Muchas de las actuaciones y decisiones que estamos viendo en la realidad de cada día vienen marcadas por una clara intención de hacer daño y el mal de forma deliberada. Y aunque en algunos casos quieran enmascararse en un error o negar que exista maldad, se trata de conductas claramente intencionales para causar daño y dolor a los demás. Pese a ello, el autor de la perversa acción trata de lanzar un mensaje de no culpabilidad, o que en todo caso, parezca que la culpa es de la persona a la que se dirige su acción maliciosa.

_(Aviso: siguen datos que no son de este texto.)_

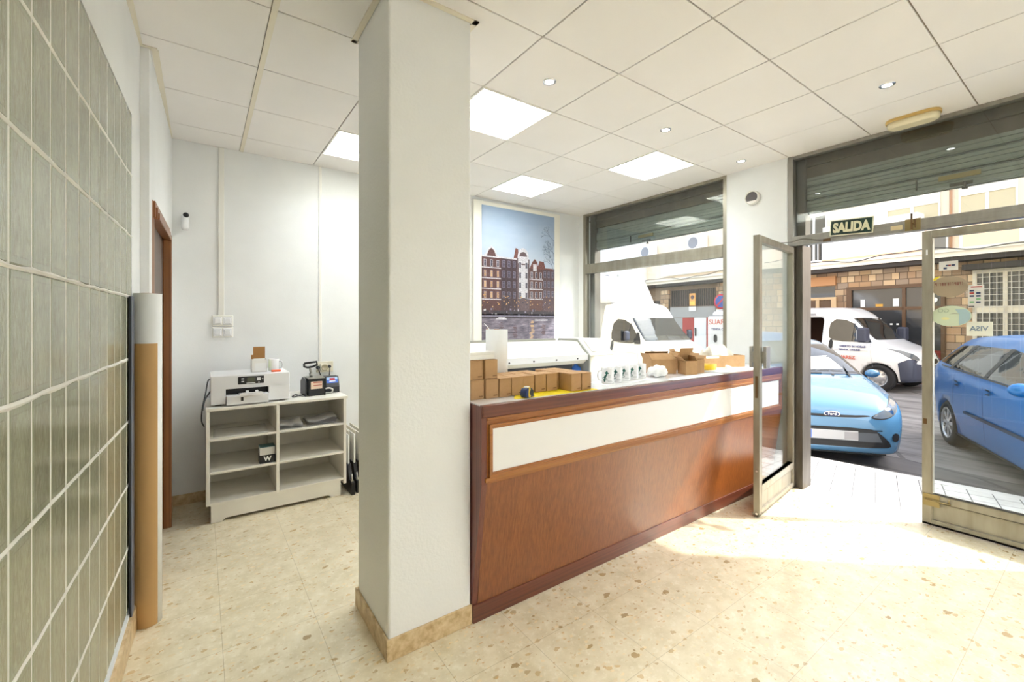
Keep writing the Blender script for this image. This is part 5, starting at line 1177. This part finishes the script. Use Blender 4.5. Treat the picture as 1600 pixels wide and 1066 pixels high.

Aparecen, por ello, varios tipos de justificaciones. Por un lado, que no es tan grave la acción realizada, cuando ha dejado tras de sí un daño grave en una persona o en la colectividad por la dimensión del daño; por otro, que no había intención de hacerlo, cuando la acción es claramente intencional o que la acción está justificada por la conducta previa de la víctima, cuando esto último no es cierto. El culpable intenta, así, restar su responsabilidad, aminorarla o, incluso, anularla con tal de no asumir en ningún caso su grado de culpa porque no admite ninguna. Y este es uno de los grandes males de las acciones perversas, individuales o colectivas. Porque no se asumen personalmente que son acciones de maldad y porque no se reconoce culpa alguna ni razón para pedir disculpas o asumir su responsabilidad para pedir perdón.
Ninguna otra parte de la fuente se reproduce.